→ TASK: Repeat exactly what appears from the opening line of the listing to the line with "CX, CY = 1024.0, 768.0", inclusive.
◇ ◇ ◇
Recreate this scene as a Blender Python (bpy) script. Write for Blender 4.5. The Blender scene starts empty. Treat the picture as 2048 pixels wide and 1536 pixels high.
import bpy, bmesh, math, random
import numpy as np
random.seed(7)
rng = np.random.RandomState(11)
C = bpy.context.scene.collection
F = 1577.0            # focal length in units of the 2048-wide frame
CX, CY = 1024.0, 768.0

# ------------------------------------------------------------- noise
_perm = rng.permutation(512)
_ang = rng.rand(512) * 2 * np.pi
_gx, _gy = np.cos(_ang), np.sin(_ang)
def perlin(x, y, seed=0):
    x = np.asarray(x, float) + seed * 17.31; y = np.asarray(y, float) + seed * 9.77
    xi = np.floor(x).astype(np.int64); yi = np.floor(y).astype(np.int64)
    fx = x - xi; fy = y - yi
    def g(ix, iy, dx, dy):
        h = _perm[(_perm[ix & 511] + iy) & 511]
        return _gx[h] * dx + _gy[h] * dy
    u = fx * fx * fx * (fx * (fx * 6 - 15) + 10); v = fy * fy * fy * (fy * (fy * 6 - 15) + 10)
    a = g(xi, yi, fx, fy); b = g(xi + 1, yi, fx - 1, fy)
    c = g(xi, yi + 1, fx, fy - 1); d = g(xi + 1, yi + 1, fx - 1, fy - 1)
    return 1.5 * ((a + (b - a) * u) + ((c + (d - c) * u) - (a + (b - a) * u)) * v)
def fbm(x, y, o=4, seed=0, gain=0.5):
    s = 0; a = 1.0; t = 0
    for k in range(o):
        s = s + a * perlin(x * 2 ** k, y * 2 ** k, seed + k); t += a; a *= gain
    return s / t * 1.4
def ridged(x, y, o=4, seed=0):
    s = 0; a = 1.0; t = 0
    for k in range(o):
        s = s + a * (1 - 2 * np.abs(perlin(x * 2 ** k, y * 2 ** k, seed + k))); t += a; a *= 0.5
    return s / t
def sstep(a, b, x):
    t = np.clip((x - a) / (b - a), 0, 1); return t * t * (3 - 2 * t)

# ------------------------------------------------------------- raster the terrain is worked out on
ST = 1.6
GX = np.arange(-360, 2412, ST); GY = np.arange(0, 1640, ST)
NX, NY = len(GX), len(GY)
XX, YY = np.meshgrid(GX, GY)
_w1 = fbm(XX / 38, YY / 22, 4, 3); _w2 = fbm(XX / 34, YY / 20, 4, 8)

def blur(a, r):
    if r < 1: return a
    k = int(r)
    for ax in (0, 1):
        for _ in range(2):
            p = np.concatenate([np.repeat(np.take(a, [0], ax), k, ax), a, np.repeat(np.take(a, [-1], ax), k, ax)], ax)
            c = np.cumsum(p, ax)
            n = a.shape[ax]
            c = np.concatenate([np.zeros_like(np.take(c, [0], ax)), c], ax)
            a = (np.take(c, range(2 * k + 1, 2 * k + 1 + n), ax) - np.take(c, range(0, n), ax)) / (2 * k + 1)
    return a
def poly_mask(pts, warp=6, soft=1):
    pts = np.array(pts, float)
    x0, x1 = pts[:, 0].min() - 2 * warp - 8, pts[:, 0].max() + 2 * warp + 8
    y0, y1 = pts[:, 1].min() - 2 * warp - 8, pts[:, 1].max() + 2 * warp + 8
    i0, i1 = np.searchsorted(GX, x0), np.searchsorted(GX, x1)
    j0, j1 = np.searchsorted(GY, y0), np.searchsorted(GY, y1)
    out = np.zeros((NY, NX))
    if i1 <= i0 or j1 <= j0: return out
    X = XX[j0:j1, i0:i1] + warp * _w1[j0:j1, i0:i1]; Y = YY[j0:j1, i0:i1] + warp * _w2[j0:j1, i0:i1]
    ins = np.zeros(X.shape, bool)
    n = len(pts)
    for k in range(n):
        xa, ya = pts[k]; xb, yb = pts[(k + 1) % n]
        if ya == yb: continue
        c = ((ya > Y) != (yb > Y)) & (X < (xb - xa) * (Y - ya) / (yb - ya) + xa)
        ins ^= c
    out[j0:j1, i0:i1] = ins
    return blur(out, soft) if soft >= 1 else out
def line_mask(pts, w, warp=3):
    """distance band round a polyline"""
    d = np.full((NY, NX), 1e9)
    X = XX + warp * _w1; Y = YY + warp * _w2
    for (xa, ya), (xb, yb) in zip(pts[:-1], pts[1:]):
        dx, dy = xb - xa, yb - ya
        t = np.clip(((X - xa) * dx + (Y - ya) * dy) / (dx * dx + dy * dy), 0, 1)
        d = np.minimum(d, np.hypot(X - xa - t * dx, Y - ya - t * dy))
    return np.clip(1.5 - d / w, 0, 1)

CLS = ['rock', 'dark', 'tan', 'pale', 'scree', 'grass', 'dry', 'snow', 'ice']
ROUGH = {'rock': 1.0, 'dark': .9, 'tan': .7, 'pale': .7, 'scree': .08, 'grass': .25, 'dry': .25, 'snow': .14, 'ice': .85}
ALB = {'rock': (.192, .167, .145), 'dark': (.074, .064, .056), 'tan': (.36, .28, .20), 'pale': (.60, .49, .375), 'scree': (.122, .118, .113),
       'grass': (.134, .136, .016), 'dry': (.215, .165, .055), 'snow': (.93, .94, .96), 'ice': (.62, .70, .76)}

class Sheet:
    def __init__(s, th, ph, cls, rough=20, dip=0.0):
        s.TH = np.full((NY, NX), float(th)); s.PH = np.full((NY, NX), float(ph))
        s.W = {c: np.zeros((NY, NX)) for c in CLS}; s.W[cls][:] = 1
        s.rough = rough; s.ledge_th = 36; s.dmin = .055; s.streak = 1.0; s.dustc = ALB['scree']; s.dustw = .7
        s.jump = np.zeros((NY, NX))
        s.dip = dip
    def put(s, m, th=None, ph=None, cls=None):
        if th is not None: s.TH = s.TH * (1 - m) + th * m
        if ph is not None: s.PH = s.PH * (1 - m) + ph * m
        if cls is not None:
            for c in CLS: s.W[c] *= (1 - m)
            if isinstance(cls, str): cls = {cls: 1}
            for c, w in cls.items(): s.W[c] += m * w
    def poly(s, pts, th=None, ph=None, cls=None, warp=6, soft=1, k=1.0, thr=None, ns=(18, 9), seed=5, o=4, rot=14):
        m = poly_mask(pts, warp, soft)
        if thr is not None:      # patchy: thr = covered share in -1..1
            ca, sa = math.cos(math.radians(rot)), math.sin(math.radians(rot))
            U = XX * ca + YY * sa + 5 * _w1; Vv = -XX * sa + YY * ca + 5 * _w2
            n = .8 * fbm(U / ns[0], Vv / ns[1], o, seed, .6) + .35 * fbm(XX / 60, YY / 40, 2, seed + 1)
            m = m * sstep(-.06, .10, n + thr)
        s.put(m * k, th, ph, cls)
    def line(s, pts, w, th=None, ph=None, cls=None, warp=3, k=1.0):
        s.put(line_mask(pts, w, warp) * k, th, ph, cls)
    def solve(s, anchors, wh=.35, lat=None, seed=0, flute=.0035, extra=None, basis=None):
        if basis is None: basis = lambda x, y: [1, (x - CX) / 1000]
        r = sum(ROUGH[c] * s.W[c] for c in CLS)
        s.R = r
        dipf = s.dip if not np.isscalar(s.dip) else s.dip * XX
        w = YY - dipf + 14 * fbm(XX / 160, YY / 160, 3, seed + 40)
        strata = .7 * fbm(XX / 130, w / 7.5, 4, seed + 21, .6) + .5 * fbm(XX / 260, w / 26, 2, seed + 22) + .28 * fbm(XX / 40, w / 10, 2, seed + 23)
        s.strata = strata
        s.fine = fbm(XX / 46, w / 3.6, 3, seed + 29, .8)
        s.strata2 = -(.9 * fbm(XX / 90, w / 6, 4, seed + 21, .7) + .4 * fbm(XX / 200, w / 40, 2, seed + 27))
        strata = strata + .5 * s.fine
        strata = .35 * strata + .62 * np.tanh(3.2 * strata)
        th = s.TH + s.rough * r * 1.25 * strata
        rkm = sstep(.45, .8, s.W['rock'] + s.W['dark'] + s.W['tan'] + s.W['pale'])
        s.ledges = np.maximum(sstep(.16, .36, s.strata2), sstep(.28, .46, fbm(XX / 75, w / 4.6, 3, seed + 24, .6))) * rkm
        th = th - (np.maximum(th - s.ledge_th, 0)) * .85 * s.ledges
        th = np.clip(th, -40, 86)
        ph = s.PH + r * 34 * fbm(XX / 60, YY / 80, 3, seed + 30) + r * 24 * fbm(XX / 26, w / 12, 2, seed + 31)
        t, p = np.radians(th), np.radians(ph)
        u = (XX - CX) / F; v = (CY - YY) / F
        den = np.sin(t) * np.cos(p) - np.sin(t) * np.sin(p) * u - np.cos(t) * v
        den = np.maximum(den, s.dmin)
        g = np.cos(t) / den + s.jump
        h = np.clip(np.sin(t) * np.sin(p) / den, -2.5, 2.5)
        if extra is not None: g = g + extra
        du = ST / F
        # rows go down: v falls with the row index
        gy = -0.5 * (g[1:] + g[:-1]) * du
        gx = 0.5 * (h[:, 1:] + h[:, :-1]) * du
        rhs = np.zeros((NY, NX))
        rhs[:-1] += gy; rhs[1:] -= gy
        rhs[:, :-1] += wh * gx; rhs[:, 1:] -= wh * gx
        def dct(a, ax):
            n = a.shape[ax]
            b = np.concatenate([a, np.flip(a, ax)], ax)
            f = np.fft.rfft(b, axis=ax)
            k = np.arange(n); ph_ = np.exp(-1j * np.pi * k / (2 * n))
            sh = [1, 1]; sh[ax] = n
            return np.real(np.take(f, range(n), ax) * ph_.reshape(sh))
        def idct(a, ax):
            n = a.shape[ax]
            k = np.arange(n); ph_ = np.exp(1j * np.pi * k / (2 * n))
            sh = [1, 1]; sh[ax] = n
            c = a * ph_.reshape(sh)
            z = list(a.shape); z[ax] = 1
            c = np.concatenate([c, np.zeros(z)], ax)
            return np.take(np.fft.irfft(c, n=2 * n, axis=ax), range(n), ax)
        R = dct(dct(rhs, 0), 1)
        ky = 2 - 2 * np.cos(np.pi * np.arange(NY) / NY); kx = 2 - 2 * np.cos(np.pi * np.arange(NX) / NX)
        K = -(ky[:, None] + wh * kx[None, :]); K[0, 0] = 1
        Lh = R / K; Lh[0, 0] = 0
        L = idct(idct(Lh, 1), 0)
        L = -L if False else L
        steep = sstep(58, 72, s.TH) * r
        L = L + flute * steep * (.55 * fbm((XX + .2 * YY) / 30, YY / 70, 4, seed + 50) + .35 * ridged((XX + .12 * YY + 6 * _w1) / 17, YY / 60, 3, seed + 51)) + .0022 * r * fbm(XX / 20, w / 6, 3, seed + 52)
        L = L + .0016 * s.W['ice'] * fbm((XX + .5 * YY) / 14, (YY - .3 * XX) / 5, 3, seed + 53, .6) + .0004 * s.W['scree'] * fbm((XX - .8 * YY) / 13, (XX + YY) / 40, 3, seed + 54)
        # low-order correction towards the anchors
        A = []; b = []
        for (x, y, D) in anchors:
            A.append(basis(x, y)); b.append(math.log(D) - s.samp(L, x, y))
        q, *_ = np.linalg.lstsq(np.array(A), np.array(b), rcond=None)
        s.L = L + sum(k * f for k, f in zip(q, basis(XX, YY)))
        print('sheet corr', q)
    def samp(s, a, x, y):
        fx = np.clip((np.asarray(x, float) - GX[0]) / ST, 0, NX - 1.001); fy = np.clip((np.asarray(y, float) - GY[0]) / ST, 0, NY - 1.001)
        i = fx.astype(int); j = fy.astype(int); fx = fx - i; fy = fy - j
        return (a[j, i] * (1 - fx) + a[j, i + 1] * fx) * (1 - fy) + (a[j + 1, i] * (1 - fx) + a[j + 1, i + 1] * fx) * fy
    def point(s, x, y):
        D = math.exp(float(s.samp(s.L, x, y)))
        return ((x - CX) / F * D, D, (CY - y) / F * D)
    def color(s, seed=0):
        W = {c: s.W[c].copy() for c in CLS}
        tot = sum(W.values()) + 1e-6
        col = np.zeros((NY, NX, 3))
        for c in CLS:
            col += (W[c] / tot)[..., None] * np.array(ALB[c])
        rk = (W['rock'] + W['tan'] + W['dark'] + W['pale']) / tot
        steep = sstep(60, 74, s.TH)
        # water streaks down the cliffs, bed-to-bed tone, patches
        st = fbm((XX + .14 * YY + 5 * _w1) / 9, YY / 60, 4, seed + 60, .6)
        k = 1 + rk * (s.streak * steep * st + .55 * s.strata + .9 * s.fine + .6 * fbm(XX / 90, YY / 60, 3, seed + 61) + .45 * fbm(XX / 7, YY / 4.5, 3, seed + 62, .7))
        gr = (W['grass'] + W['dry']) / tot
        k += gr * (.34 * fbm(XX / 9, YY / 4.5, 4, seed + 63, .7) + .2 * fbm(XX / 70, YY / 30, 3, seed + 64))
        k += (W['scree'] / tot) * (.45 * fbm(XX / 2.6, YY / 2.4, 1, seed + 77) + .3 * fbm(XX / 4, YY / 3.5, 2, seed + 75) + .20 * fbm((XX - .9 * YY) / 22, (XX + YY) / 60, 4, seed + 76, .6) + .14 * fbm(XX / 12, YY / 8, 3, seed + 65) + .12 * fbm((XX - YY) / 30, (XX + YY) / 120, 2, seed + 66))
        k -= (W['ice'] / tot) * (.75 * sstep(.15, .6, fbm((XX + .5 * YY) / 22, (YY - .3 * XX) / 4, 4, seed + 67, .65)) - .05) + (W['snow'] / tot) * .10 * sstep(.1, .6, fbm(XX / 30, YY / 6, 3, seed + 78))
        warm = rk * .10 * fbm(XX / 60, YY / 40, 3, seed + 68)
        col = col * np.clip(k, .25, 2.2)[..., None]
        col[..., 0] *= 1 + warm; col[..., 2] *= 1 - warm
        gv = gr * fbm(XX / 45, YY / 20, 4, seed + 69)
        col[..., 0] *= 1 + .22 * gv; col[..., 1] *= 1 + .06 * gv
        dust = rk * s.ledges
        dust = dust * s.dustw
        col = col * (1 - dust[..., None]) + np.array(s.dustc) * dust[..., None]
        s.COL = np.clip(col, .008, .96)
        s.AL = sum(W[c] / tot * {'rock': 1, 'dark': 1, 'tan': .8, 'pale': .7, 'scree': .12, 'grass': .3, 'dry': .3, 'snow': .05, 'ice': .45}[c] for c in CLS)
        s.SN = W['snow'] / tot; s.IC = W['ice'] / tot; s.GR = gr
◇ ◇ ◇
→ EXERCISE SOLUTION:
Recreate this scene as a Blender Python (bpy) script. Write for Blender 4.5. The Blender scene starts empty. Treat the picture as 2048 pixels wide and 1536 pixels high.
import bpy, bmesh, math, random
import numpy as np
random.seed(7)
rng = np.random.RandomState(11)
C = bpy.context.scene.collection
F = 1577.0            # focal length in units of the 2048-wide frame
CX, CY = 1024.0, 768.0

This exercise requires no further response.